Goal of the exercise ->
Quote the lines exactly, starting with the line that contains "were 1707x1280 pixels." and ending with the line that contains "col = scene.collection", and leave out all other lines.

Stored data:
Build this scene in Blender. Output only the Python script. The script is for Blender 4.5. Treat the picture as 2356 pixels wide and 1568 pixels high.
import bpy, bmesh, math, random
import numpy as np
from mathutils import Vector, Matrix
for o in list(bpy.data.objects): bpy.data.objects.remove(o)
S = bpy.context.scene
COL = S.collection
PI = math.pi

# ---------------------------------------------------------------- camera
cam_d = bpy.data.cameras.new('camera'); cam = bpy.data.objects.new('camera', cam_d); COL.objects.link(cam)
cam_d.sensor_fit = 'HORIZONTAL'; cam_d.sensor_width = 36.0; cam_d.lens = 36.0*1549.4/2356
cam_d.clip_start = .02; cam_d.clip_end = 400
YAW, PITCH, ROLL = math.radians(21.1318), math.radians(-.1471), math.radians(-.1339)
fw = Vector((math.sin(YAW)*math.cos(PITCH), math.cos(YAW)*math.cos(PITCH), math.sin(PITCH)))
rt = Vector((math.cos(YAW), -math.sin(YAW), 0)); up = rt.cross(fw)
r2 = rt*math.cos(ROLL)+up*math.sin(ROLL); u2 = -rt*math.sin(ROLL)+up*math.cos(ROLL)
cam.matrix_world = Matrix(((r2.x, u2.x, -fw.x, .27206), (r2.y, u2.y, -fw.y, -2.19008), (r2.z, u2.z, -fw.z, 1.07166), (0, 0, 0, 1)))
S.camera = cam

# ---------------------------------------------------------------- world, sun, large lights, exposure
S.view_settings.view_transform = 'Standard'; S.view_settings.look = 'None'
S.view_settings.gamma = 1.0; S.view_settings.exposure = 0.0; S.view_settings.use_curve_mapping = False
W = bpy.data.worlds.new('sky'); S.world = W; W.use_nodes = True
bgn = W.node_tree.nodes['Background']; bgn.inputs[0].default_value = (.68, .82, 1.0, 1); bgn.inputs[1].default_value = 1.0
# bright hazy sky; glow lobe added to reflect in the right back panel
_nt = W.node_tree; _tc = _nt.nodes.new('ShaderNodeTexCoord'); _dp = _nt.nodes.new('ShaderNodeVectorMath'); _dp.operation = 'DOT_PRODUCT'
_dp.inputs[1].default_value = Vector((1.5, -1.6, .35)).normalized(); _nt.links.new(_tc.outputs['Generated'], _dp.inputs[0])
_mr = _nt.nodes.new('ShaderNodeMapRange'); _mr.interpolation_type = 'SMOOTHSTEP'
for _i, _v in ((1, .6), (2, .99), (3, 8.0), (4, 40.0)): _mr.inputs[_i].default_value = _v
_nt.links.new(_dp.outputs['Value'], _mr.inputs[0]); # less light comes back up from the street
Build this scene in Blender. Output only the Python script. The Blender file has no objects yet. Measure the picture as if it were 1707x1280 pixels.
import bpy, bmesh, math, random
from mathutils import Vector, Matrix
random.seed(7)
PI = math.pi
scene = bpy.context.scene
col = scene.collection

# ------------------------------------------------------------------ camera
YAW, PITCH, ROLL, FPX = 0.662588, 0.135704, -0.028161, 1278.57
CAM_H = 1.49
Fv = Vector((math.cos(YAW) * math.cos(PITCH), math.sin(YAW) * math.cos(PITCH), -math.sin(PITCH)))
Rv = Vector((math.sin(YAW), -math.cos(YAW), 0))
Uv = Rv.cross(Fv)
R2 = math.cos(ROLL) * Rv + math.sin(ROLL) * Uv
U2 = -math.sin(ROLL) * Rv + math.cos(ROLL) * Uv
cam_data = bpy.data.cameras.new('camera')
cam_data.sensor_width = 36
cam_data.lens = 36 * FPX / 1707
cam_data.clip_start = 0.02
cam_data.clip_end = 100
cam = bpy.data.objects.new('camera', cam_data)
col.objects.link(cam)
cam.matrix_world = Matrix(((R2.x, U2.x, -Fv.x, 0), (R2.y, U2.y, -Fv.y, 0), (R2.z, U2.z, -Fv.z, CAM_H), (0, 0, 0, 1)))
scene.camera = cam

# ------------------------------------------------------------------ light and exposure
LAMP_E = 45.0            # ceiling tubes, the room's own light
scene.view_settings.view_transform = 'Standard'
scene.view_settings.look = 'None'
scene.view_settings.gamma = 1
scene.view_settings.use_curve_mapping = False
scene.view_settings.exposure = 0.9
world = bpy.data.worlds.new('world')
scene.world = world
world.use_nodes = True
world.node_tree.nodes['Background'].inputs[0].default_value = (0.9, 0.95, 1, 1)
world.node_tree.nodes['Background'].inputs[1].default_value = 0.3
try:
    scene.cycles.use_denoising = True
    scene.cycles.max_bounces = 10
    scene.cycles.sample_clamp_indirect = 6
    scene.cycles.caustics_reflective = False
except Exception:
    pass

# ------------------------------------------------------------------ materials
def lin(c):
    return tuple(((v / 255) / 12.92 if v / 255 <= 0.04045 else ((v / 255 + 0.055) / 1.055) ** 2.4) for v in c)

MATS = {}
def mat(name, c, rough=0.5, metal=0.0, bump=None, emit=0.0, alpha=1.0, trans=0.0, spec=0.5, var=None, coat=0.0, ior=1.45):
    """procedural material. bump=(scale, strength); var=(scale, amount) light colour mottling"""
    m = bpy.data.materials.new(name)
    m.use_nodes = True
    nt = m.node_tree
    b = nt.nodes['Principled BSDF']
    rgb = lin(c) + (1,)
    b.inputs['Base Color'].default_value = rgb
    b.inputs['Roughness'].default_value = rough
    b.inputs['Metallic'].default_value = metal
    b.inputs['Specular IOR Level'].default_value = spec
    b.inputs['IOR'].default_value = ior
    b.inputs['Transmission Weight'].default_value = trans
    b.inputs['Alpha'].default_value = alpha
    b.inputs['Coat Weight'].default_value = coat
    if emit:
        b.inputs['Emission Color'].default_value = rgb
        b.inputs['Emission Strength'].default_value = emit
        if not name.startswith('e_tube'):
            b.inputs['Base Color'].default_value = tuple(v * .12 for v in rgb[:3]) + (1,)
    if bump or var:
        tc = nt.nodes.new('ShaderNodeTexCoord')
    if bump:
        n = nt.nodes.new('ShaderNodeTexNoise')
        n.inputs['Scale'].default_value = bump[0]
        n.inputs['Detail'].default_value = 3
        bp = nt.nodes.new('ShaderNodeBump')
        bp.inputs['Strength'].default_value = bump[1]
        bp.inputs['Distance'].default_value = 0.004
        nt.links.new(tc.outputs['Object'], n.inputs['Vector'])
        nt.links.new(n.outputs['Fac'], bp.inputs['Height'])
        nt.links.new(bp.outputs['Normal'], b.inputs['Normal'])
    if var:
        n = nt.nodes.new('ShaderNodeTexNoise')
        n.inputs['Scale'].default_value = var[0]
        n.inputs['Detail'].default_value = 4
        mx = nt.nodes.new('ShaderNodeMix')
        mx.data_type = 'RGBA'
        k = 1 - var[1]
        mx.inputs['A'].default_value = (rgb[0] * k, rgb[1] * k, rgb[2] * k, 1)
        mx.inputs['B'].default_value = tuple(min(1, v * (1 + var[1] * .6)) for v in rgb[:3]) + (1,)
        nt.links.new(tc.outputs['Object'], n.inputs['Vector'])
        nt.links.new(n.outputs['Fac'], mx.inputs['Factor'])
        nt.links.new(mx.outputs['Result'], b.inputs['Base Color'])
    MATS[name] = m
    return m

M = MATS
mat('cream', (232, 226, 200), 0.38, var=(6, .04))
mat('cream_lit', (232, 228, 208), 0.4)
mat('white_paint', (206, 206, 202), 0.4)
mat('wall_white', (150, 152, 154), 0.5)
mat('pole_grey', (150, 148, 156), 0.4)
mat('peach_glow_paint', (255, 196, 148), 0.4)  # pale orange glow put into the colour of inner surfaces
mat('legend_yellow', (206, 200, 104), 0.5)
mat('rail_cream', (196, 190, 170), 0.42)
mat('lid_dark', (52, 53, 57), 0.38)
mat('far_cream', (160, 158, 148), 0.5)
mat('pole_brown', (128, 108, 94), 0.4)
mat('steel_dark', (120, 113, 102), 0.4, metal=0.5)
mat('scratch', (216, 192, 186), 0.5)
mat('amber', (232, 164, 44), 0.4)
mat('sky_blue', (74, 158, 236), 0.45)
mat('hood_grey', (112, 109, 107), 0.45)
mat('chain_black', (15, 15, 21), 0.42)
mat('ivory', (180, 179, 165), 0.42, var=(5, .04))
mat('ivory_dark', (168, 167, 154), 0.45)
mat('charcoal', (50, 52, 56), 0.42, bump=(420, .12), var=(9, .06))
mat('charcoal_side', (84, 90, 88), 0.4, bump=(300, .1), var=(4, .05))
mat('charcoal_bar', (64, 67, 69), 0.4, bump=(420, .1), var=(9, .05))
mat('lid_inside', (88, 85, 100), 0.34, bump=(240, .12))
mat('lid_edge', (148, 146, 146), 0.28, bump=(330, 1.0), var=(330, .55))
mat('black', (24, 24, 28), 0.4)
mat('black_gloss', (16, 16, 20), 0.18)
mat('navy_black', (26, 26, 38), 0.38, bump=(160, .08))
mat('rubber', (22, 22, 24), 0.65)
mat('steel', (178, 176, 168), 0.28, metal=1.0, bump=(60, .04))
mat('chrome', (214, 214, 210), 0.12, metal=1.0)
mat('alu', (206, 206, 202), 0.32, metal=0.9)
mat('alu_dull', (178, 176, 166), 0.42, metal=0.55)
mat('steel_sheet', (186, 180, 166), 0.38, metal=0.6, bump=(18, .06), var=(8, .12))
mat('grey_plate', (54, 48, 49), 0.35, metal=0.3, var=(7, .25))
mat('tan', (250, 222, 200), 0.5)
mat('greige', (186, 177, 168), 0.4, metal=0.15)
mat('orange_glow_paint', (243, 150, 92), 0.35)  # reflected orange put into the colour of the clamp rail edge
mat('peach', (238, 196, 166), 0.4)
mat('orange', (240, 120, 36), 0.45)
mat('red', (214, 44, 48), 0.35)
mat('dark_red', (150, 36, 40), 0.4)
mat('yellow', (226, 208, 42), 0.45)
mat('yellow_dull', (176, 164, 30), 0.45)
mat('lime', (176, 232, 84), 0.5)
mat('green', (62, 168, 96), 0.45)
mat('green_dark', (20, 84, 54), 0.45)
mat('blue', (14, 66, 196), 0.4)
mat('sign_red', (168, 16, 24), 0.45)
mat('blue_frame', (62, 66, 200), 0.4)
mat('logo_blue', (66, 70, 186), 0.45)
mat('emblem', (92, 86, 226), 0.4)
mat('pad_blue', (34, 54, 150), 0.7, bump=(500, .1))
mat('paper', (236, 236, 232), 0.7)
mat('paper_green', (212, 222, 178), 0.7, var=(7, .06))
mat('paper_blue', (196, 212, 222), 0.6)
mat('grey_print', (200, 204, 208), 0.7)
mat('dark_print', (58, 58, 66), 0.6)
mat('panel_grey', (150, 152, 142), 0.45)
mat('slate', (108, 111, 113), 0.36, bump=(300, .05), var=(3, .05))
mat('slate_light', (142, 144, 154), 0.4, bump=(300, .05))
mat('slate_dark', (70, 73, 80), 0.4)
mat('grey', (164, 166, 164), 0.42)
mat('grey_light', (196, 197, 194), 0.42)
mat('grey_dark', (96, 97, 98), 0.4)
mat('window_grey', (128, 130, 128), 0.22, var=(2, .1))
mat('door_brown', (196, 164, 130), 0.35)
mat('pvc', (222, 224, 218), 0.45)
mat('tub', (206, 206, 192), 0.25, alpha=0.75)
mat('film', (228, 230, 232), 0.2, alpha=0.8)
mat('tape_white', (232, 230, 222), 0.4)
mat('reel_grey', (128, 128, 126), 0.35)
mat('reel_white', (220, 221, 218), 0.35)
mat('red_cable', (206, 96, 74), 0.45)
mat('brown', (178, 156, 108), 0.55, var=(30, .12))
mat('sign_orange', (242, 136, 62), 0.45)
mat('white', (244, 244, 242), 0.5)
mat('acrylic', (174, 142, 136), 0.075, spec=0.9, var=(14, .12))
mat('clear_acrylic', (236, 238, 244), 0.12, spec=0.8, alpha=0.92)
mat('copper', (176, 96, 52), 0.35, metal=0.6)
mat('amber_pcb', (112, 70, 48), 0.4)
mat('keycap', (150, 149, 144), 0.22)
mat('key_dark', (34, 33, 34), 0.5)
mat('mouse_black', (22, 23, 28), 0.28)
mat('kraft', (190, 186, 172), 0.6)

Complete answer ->
Build this scene in Blender. Output only the Python script. The Blender file has no objects yet. Measure the picture as if it were 1707x1280 pixels.
import bpy, bmesh, math, random
from mathutils import Vector, Matrix
random.seed(7)
PI = math.pi
scene = bpy.context.scene
col = scene.collection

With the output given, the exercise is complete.